Reviews

What We Lose in the Fire We Gain in the Flood

Author: Matthew Perpetua
04/28/2010 | Pitchfork.com | www.pitchfork.com | Album Review


Laura Burhenn, the singer and songwriter of the Mynabirds, was previously one half of the Washington, D.C. indie duo Georgie James. That's not terribly indicative of what her new band sounds like, however. Georgie James' polite, unmemorable brand of aughts-era indie pop has very little to do with the full-blown country and soul style of the Mynabirds' debut. Nevertheless, that bit of context highlights a major creative leap for Burhenn. After hearing What We Lose in the Fire We Gain in the Flood, it's difficult to revisit her previous material-- including solo work released prior to Georgie James-- without sensing that she had not yet found her voice. Here, she emerges fully formed with a set of bold, assured songs so elegantly composed that many could pass for old standards.

For many musicians, working within a vintage aesthetic would lapse into pastiche, but Burhenn's blue-eyed soul sounds entirely natural and well-suited to her gifts. The songs stay within the bounds of tradition but give her voice room to establish a nuanced character and presence, where she was once hemmed in by bland tunes and airless production. Since she is hardly alone in going for this sort of sound, her success is largely a matter of achieving the right balances. Burhenn sings with soul and conviction, but also taste and restraint, which keep her from sounding too much like a contestant on "American Idol" or an over-sweetened throwback like Duffy. The production, by Richard Swift along with Burhenn, aims for a timeless sound, but allows for just enough modern touches to keep the album from coming across as overly retro.

The material recalls artists such as Dusty Springfield, Laura Nyro, and Linda Rondstadt, but the sound and style come closer to more recent touchstones-- Jenny Lewis' best moments on her own and with Rilo Kiley; Cat Power circa The Greatest and Jukebox; Fiona Apple's collaborations with Jon Brion. At her best, as on the churchy climax of "What We Gained in the Fire" and the showstopping "We Made a Mountain", Burhenn is as heartbreaking and tuneful as her finest inspirations while investing her songs with a calm fatalism that sets her apart. Although assertive, up-tempo cuts such as the single "Numbers Don't Lie" and the stomping "Let the Record Go" command the most immediate attention, her pretty yet weary voice is most impressive on slow-burning mid-tempo tracks like "LA Rain" and the languid, Velvet Underground-ish "Ways of Looking".
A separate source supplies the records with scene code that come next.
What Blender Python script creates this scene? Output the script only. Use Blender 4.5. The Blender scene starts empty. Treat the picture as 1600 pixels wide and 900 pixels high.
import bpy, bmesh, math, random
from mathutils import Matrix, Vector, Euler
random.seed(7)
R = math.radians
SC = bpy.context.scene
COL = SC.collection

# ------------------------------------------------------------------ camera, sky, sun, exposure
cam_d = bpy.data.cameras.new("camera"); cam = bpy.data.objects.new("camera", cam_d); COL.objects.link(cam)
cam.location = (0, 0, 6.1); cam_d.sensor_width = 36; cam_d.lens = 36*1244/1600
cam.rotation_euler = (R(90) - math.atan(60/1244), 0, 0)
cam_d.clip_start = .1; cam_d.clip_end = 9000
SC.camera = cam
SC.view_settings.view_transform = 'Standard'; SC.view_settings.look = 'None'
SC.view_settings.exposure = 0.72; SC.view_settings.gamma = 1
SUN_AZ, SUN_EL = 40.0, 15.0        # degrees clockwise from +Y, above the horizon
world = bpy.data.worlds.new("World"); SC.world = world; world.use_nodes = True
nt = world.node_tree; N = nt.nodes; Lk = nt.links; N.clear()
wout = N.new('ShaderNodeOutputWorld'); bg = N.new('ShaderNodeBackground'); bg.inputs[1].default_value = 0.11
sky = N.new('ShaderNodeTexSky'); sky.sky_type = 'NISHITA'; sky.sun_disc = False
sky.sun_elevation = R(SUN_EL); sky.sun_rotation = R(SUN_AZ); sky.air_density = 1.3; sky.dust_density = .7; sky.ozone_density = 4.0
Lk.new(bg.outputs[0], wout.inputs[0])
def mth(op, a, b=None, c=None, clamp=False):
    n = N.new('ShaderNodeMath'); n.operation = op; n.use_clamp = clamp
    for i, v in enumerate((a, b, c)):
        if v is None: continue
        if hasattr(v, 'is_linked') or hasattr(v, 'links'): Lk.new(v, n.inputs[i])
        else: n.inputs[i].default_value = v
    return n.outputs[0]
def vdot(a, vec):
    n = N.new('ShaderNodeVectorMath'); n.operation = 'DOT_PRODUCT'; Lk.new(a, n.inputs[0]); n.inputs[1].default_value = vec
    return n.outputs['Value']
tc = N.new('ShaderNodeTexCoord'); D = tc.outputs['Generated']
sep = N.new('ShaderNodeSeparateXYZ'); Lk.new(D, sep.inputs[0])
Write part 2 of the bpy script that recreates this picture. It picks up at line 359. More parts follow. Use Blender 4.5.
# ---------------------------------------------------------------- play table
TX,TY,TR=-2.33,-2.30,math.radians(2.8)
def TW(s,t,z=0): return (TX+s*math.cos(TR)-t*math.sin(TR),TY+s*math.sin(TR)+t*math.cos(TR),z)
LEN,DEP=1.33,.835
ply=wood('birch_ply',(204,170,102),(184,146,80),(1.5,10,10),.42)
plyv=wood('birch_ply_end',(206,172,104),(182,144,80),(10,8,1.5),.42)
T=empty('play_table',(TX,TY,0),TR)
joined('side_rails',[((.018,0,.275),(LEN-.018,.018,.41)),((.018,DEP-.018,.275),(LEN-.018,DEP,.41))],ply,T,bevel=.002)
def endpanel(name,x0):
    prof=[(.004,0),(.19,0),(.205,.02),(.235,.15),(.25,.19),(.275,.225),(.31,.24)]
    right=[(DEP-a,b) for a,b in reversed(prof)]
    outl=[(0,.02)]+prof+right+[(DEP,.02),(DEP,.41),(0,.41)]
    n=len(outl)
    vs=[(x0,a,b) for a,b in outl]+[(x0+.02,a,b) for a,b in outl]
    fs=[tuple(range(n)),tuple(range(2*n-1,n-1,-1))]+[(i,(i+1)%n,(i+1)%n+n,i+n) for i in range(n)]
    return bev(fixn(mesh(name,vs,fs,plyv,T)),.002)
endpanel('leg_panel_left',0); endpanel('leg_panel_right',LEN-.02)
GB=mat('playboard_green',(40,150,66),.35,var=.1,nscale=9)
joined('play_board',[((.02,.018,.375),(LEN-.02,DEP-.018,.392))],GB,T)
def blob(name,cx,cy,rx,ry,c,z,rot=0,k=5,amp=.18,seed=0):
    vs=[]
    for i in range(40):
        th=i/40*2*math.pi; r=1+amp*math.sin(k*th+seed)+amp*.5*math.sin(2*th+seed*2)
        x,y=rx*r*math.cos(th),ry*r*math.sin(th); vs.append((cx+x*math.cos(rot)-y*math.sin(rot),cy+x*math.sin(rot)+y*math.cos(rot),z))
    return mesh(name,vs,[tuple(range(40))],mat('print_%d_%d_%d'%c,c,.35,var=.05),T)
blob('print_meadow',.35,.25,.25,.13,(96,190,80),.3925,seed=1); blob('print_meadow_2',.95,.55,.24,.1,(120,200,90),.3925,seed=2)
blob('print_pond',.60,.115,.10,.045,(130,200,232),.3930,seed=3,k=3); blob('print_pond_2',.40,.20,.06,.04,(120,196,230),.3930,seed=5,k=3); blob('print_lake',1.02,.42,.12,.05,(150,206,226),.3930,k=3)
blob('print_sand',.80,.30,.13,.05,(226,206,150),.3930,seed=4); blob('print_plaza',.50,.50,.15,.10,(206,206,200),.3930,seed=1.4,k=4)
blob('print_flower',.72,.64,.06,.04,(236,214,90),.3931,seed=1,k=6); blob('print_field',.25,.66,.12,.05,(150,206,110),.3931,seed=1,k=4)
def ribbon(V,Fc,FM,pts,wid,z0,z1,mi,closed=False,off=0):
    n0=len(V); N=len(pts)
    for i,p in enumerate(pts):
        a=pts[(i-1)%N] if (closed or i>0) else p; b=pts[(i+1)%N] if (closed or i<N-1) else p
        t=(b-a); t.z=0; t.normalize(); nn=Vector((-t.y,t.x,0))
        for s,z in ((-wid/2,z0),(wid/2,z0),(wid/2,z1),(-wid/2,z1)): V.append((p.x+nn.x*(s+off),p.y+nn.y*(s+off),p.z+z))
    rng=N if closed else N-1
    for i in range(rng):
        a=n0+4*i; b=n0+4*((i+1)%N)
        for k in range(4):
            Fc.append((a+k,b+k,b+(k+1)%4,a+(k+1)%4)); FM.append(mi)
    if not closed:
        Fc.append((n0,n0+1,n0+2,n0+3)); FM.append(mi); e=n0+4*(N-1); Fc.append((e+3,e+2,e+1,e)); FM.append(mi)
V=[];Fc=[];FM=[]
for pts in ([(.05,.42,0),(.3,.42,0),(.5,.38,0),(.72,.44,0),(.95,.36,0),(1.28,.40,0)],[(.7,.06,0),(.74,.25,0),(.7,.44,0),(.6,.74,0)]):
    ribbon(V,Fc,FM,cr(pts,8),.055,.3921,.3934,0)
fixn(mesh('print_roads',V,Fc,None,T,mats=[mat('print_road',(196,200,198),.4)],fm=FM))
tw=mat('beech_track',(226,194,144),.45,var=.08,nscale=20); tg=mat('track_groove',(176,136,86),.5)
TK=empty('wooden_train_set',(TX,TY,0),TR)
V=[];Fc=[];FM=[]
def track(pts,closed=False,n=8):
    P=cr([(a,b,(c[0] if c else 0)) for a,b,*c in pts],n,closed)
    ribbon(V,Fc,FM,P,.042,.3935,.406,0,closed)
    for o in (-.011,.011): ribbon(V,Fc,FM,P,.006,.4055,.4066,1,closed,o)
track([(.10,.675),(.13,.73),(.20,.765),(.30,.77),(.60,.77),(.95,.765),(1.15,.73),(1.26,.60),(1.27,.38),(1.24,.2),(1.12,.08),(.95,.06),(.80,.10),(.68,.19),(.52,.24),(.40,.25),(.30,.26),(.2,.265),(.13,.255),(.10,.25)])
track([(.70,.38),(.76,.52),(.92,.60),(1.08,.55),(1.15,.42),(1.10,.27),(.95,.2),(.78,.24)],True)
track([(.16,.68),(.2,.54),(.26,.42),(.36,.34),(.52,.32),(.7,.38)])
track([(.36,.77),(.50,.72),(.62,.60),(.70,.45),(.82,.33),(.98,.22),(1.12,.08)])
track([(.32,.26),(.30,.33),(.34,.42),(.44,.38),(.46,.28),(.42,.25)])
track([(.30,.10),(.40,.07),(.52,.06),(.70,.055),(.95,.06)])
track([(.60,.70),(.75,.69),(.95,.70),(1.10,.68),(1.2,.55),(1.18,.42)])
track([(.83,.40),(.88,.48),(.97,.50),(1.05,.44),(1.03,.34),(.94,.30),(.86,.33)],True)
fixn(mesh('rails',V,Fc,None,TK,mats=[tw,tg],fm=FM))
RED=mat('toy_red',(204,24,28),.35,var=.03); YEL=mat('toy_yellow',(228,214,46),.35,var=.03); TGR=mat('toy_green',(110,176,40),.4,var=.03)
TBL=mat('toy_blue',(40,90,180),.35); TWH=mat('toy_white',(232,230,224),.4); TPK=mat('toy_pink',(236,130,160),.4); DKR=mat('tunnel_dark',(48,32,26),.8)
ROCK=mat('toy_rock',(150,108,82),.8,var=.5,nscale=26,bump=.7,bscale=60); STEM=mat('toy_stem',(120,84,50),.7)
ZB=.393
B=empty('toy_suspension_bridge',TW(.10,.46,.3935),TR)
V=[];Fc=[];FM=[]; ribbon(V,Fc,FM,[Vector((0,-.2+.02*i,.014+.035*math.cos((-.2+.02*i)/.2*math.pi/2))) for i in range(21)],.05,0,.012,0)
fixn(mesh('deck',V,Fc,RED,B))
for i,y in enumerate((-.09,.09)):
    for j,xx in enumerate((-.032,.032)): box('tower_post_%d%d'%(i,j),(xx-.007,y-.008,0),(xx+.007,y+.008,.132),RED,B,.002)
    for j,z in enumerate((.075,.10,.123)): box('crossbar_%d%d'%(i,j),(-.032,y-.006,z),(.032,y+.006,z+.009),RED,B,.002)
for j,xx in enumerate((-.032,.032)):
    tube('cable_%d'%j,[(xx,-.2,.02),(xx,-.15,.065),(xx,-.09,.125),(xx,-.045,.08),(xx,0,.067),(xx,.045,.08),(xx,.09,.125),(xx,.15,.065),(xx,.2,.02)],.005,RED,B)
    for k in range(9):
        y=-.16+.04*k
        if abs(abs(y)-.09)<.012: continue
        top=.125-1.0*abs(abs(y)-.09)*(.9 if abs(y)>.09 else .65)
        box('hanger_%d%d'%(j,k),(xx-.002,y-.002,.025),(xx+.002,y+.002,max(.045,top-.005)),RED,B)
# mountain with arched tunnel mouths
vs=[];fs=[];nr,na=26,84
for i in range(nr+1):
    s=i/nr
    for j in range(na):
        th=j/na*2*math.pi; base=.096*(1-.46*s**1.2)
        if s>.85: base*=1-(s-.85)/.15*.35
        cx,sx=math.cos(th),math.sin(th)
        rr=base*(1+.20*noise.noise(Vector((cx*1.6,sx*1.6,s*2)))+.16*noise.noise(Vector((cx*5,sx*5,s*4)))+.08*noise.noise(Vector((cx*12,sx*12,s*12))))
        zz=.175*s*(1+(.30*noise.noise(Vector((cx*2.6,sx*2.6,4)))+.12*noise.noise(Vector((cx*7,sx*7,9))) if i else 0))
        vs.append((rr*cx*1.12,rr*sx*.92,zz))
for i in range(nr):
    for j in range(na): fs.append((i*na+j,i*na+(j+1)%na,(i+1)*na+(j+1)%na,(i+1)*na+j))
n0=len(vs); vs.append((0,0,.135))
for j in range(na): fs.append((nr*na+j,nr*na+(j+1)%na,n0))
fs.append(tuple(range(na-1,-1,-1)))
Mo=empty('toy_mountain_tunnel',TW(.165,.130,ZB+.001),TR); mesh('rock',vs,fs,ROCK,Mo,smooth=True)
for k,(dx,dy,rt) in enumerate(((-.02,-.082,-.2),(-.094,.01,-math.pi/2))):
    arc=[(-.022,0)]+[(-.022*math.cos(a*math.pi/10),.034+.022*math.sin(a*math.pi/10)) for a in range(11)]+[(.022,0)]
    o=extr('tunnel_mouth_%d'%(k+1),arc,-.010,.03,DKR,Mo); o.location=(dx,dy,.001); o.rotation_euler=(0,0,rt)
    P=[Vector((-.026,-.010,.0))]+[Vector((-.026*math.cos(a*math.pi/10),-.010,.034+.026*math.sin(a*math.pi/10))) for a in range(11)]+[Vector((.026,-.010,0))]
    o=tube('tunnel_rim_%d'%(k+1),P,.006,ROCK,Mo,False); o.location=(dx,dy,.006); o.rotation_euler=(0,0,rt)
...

What We Lose in the Fire is over and out in just over a half hour, which is about the right length of time for this type of album. The songs are tight and consistent; the mood is evocative but doesn't outlast its welcome before completing the emotional arc of the sequencing. The charm of the record isn't a matter of reinventing familiar sounds so much as working within them with comfort and grace. Nothing sounds overworked. If anything, Burhenn and Swift present the songs in an understated manner, confident in the quality of the material and the strength of her voice. They weren't wrong to make that call.